I write this on the day the death of Sir David Frost was announced.  Greatly to my own astonishment and shame I find I have not already written a review of this momentous movie, so in honour of David Frost, legendary broadcaster, here is my tribute to him.

Frost/Nixon captures Frost’s finest achievement, the encounter that gave him true weight and gravitas, but even more than that was a moment in history, a page turning.  It originated as a stage play by Peter Morgan.  Unusually, the movie adaptation carried over the portrayals of Frost by Michael Sheen and disgraced ex-president Richard “Tricky Dick” Nixon by Frank Langella, and the benefit of such continuity becomes plainly evident in the depth and intensity of performances given by both, of which more anon.

Both Frost and Nixon were in their own right fascinating and complex personalities, plenty for a method actor to get their teeth stuck into.  Having studied International Politics, I have long had an interest in Nixon as a personality and politician, though much greater insight into his motivations comes from Robert Coover‘s phenomenal fact-based satirical fantasy The Public Burning, but the psychology of Frost is no less intriguing.

Clearly capable of playing the heavyweight anchorman, why did he choose to present lightweight game shows for much of his career?  Although he gave off the impression of a superficial character at times, politicians loved being interviewed by Frost because of his undoubted charm and enthusiasm, a beguiling quality that put people at ease.  Not a Day or a Paxman, but he had his own unique style of extracting more information in political interviews.
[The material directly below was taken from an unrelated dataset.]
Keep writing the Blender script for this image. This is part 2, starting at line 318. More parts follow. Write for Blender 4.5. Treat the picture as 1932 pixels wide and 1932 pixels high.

It was subtle but the underlying intelligence and integrity were there for all to see.

There was also unquestionably an ego to be fed, though Frost always yearned for the respect of his contemporaries, and there was no better way to achieve a place in history than by interviewing Richard Milhous Nixon, arguably the greatest intellect ever to reside in the White House, but also a highly flawed individual, many of whose decisions, in conjunction with his Secretary of State Henry Kissinger, had major implications for world politics.  Nixon was ultimately responsible both for the bombing of Cambodia, the evacuation from Vietnam, the funding of Pinochet’s coup against Allende’s government in Chile, yet also the defrosting (no pun intended) of American relations with China, all of which were covered to greater or lesser degrees in the Frost-Nixon interviews.
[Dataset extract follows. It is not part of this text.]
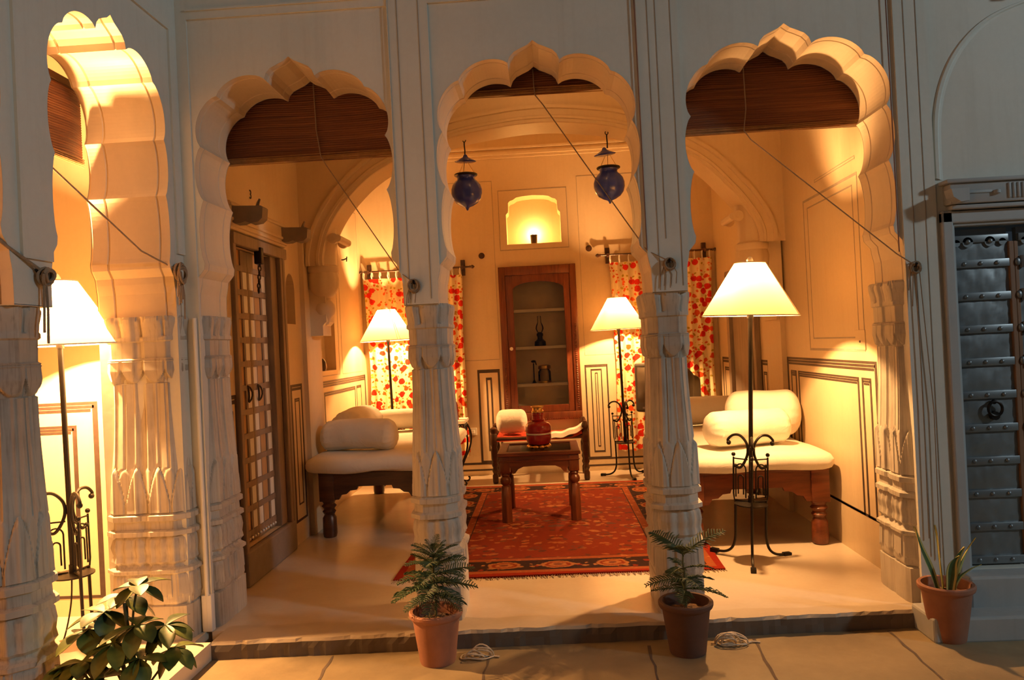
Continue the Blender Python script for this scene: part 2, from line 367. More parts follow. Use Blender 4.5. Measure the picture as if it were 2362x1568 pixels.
# --- side wing: wall along the left of the courtyard, two arches
XW = -1.865; TW = .41; KW = .90; WC = (2.13, 3.32)
outw = [(-1.6, 0.), (WC[0]-.62, 0.), (WC[0]-.62, 1.63)]
for c in WC: outw += arch_curve(c, KW)
outw += [(WC[1]+.49, 0.), (F+.005, 0.), (F+.005, 4.7), (-1.6, 4.7)]
mb = MB(); sheet(mb, lambda u, v: (XW, u, v), outw); sheet(mb, lambda u, v: (XW-TW, u, v), outw)
mb.box(XW-TW, XW, WC[0]+KW*.545, WC[1]-KW*.545, 1.628, 1.632)
mb.add([(XW, WC[1]+.49, 0), (XW-TW, WC[1]+.49, 0), (XW-TW, WC[1]+.49, 1.63), (XW, WC[1]+.49, 1.63)], [(0,1,2,3)])
mb.box(XW-.01, XW+.012, WC[1]-KW*.73, WC[1]-KW*.54, 1.80, 4.7); mb.box(XW-.01, XW+.012, 3.835, 3.915, 1.95, 4.7)
mb.box(XW-.01, XW+.012, 2.81, 3.835, 3.10, 4.7)
struct(mb.build('wall_wing', M['wall'], fix=False), 'pale plaster wall of the side wing running towards the viewer')
for c, lab in zip(WC, ('nearer scalloped arch of the side wing cut by the frame edge', 'scalloped arch of the side wing with the glowing floor lamp inside')):
    scallop_arch(lab, arch_curve(c, KW), lambda u, v, w: (XW-w, u, v), TW)

# --- floors, step, ground
mb = MB()
mb.prism([(-1.80,3.90),(1.86,3.90),(1.86,BACK),(2.0,BACK),(2.0,YB+.2),(-2.2,YB+.2),(-2.2,BACK),(-1.80,BACK)], -.16, 0, 'z')
struct(mb.build('floor', M['floorm']), 'polished pale floor of the open veranda room')
mb = MB(); n = 120; prof = []
for k in range(n+1):
    u = k/n; x = -1.735+3.595*u; y = 3.735+.137*u; j1 = .006*math.sin(k*.9)+random.uniform(-.006,.006) + (.014 if random.random() < .06 else 0); j2 = random.uniform(-.004,.004)
    prof.append([(x, y+j2, GZ-.05), (x, y+.002+j2, -.045), (x, y+.004+j1*.5, -.014), (x, y+.014+j1, .001), (x, y+.06, .002), (x, 3.965+.01*math.sin(k*.5)+random.uniform(-.006,.006), .002), (x, 4.0, -.02)])
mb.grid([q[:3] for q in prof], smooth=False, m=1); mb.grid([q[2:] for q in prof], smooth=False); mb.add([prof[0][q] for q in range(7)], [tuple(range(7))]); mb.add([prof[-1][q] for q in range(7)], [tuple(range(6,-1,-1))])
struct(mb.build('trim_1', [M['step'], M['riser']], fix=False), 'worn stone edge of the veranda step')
mb = MB(); mb.box(-4.3, XW-TW, -1.6, 4.3, -.16, 0); mb.box(XW-TW, XW+.04, -1.6, 4.3, -.16, .001); mb.box(XW+.04, -1.735, -1.6, 3.74, -.2, .003)
struct(mb.build('floor_wing', M['floorm']), 'raised pale floor of the side wing')
mb = MB(); mb.add([(-6,-4,GZ),(8,-4,GZ),(8,4.6,GZ),(-6,4.6,GZ)], [(0,1,2,3)])
ground = struct(mb.build('ground', M['court'], fix=False), 'stone flagged courtyard in front of the step')
mb = MB()
def joint(a, b, w=.012):
    a, b = Vector((*a, 0)), Vector((*b, 0)); nn = (b-a).normalized().cross(Vector((0,0,1)))*w/2; n = 7; L = []; Rr = []
    for i in range(n+1):
        p = a.lerp(b, i/n); k = .6 + random.random()*.9; j = nn.normalized()*random.uniform(-.006, .006)
        L.append((p.x+nn.x*k+j.x, p.y+nn.y*k+j.y, GZ+.0015)); Rr.append((p.x-nn.x*k+j.x, p.y-nn.y*k+j.y, GZ+.0015))
    mb.grid([L, Rr], smooth=False)
for a, b in (((-1.13,3.74),(-1.10,3.2)), ((.93,3.80),(.90,3.2)), ((1.60,3.84),(1.58,3.2)), ((.42,3.75),(.40,3.2)), ((-1.74,3.2),(1.9,3.22)), ((-.2,3.2),(-.2,2.4)), ((1.0,3.2),(1.0,2.4)), ((-.35,3.72),(-.37,3.2))): joint(a, b)
struct(mb.build('trim_2', M['joint'], fix=False), 'dark joints between the courtyard flagstones')

# --- room walls
def niche_loop(y0, y1, z0, z1, kind='arch'):
    if kind == 'arch':
        r = (y1-y0)/2; return [(y0, z0), (y1, z0)] + [((y0+y1)/2 + r*math.cos(a), z1-r*1.2 + r*1.2*math.sin(a)) for a in [PI*i/10 for i in range(11)]]
    w = y1-y0   # bracketed top
    prof = [(0,0),(1,0),(1,.62),(.965,.66),(.955,.70),(.95,.86),(.92,.90),(.86,.92),(.80,.965),(.70,.985),(.5,1.),(.3,.985),(.2,.965),(.14,.92),(.08,.90),(.05,.86),(.045,.70),(.035,.66),(0,.62)]
    return [(y0+w*a, z0+(z1-z0)*b) for a, b in prof]
def niche(mb, mpf, loop, depth, back=True):
    reveal(mb, lambda u, v: mpf(u, v, 0), lambda u, v: mpf(u, v, depth), loop)
    if back: sheet(mb, lambda u, v: mpf(u, v, depth), loop)
# left, front bay
DY0, DY1, LZ0, LZ1 = 4.64, 5.42, .215, 2.105
d1 = rect(DY0, DY1, LZ0, LZ1); nch1 = niche_loop(5.60, 5.79, 1.64, 2.02); sl = rect(4.44, 4.50, 1.63, 1.92)
mpl = lambda u, v, w: (XL-w, u, v)
mb = MB(); sheet(mb, lambda u, v: mpl(u, v, 0), rect(BACK, 6.31, 0, ZC), [d1, nch1, sl]); niche(mb, mpl, d1, .16, True); niche(mb, mpl, nch1, .16); niche(mb, mpl, sl, .06)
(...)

But it was the Watergate scandal that caused the downfall of Nixon, his impeachment, resignation and subsequent pardon by successor Gerald Ford.  The movie plays a game of cat and mouse around the issue from first to last.  A revelation is what Frost and producer (and later BBC Director General) John Birt were seeking, but when Frost goes in all guns blazing (contrary to the protocol agreed with Nixon’s minders, he is comprehensively outmanoeuvred by the wily old dog and retreats into safe territory, while his support team urges him to find a tactical way to get inside Nixon’s defences and deliver a telling blow. The knack is to identify what question to answer when and how, so the pair circle one another like boxers looking for an opening.  Watergate is the proverbial elephant in the room, the ultimate prize but the one place Nixon does not want to go.
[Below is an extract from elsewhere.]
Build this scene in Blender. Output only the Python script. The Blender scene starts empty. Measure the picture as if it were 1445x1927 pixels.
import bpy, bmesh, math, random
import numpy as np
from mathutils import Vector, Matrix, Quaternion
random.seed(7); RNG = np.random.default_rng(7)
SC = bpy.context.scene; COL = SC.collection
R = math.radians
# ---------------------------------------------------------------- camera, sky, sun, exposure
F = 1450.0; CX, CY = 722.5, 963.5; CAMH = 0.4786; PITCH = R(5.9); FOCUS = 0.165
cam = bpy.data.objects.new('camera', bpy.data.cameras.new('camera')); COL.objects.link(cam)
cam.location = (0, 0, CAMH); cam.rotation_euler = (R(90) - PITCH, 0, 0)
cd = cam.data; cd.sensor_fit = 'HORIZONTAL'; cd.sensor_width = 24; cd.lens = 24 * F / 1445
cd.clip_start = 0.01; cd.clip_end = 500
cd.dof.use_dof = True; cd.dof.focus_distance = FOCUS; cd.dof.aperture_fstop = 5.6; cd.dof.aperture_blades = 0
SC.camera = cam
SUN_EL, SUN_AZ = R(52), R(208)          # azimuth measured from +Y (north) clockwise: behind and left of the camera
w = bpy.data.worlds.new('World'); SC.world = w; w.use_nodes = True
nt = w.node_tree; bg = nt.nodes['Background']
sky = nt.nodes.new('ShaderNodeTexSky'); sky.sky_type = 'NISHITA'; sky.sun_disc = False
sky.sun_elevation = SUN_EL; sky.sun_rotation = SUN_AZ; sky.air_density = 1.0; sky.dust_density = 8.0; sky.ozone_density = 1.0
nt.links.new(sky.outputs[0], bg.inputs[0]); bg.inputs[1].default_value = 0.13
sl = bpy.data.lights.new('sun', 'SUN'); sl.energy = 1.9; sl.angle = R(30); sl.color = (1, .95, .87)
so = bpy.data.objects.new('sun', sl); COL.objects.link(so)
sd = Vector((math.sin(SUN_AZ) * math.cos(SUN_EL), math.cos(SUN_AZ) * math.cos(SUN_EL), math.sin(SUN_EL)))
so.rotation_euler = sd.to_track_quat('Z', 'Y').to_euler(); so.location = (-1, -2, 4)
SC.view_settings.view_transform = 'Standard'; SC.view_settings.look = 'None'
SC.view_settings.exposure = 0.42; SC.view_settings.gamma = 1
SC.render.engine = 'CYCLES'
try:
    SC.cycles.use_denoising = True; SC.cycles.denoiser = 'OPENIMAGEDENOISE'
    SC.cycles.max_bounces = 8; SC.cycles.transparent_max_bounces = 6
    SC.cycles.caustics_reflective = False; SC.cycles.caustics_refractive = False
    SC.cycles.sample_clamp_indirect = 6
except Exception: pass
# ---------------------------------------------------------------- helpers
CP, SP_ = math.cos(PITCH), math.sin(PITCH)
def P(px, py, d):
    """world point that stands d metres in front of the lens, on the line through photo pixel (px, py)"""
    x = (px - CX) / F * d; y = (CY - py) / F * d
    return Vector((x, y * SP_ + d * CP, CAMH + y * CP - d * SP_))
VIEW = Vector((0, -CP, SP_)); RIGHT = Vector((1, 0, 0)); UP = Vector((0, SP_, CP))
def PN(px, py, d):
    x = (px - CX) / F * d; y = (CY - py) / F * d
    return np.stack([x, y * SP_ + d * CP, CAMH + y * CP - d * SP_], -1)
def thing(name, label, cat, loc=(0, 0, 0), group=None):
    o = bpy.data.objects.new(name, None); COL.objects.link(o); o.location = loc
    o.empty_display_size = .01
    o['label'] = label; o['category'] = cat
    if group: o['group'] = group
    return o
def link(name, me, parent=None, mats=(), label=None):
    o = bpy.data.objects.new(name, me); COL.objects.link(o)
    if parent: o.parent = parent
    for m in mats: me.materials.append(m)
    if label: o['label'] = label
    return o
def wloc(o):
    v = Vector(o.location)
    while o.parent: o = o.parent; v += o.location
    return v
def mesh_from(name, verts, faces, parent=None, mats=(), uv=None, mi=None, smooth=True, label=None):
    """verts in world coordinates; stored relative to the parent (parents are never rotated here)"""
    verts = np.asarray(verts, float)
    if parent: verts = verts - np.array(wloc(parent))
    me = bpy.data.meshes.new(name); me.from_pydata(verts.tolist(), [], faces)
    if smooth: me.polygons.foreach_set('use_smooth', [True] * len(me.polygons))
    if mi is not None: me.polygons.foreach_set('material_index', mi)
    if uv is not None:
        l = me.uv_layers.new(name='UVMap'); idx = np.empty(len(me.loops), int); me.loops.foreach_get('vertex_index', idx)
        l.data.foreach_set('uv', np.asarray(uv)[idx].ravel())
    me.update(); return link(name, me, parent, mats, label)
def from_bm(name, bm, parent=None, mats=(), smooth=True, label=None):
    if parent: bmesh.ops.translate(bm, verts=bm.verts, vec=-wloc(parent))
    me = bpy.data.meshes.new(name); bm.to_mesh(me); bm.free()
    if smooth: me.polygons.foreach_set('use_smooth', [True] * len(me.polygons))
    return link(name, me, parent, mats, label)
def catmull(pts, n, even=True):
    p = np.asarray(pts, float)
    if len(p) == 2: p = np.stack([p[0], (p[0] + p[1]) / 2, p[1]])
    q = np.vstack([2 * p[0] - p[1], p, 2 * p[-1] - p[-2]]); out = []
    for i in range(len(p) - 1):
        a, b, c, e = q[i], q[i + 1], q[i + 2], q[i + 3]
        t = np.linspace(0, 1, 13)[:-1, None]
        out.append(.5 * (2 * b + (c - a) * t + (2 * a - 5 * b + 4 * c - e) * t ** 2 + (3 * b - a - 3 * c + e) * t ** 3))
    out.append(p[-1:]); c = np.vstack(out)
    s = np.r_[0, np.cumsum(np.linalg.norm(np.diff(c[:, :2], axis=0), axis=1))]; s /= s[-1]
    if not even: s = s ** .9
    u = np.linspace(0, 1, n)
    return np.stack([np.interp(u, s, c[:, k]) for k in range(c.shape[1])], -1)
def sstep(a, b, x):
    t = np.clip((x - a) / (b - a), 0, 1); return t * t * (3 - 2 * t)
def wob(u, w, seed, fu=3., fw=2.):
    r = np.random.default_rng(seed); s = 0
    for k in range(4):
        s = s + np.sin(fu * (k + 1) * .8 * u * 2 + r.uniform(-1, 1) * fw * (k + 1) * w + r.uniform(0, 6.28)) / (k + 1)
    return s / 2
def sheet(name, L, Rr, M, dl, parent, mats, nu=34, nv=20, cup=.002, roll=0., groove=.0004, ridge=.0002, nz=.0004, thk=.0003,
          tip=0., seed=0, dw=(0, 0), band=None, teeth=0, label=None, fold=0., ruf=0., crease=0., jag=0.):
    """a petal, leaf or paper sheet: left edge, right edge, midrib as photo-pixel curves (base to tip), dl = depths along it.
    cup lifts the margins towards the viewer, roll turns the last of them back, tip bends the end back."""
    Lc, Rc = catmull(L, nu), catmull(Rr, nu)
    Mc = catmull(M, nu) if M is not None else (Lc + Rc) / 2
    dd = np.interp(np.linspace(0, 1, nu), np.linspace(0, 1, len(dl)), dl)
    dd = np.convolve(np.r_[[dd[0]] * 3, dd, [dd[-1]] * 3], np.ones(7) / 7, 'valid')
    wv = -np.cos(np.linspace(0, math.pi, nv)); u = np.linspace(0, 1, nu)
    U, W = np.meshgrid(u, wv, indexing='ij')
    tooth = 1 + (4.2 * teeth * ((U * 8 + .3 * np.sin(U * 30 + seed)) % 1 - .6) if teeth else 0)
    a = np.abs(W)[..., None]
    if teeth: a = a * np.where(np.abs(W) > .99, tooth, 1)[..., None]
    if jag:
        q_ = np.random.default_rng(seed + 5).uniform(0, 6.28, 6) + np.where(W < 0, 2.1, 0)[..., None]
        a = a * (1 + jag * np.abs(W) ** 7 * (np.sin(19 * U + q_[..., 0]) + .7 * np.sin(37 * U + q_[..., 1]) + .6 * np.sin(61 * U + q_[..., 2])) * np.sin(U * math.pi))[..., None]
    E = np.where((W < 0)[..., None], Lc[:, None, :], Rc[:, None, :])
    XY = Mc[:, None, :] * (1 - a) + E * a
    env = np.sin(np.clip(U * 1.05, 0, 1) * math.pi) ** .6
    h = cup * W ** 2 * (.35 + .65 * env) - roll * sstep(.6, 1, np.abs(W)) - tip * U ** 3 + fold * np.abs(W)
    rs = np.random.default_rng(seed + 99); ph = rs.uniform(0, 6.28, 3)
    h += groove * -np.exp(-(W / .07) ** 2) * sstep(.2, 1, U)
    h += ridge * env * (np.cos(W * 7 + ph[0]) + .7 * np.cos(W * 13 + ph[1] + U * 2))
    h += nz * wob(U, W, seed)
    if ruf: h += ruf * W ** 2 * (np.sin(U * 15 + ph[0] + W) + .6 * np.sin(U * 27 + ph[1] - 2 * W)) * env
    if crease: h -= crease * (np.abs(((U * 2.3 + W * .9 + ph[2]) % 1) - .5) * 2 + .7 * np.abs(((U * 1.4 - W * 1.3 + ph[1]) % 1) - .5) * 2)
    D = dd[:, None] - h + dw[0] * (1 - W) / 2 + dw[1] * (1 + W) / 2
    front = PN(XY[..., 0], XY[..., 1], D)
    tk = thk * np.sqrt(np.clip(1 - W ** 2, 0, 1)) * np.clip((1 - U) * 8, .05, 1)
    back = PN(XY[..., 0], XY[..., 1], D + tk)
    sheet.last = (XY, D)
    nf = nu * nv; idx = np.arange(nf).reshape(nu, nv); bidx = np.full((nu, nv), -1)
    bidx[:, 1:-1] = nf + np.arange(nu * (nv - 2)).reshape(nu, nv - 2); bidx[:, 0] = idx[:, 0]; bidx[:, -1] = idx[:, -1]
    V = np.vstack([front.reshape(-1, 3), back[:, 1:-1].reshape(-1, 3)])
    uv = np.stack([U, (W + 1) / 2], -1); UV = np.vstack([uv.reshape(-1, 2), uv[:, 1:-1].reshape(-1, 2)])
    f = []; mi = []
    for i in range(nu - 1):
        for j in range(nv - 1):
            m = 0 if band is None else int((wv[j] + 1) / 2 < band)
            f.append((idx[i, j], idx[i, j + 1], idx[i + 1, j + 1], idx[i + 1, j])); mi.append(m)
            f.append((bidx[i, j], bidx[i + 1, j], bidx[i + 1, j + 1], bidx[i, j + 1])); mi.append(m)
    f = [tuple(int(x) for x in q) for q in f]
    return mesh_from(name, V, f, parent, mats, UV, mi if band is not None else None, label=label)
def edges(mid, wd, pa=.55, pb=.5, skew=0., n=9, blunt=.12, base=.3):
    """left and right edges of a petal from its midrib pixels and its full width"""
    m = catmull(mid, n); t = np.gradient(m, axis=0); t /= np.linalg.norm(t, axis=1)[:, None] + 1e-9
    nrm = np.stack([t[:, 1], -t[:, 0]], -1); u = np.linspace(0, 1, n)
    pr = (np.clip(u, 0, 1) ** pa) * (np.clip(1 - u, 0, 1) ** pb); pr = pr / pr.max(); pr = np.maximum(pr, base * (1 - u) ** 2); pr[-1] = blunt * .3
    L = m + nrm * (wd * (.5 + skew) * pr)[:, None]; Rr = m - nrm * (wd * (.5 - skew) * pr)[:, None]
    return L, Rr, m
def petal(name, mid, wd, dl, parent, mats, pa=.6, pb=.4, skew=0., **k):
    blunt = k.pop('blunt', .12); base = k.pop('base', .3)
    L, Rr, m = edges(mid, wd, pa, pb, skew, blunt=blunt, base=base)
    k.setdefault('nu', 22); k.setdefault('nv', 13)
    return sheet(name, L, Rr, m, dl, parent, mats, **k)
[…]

Right up to and including the moment Frost finally lands the telling metaphorical blow on the Nixon chin, that chilling moment when the truth of Nixon’s confession before many millions of TV viewer, this encounter is spellbinding, utterly compelling.  Every nuance, every twitch and turn, every gesture is calculated, taut and precise.  The body language, eye contacts, vocal inflections combine to a masterclass of cinematic communication.

Credit to Sheen and especially Langella for making it so – and the latter fully deserved the Best Actor Oscar for which he was nominated through the best unspoken acting with the face in living memory.  It is as if the demons haunting Nixon appear before his eyes to torture him.  Langella looks nothing like Nixon but the character is so totally under his skin you cannot imagine that he is anyone but the man, suddenly weary and carrying the burden of the death of the American dream on his shoulders.  Suddenly Frost is merely the support act, Nixon fills the entire room in his distress.  It is a stupendous performance, an astonishing moment in cinematic history, portraying a moment in real life history.

The epilogue, the final meeting between the pair, is a final reminder that for all the momentous revelations, Frost never really “got” Nixon: his gift of a pair of Italian loafers, which Frost had seen Nixon perusing with a look of what he takes for admiration, is actually loathing for Frost and all he represents.

If ever you wanted to know about the truth behind the facts and the people, this is one movie you must see.  There is at least one scene that allegedly did not happen, a mistaken late night call in which Nixon hints that he wants to tell all and just needs to be prompted, but on this case I can forgive a certain amount of weaving fact and fiction.  The effect is to galvanise the viewer into the psychology of two immense egos.  Brilliant!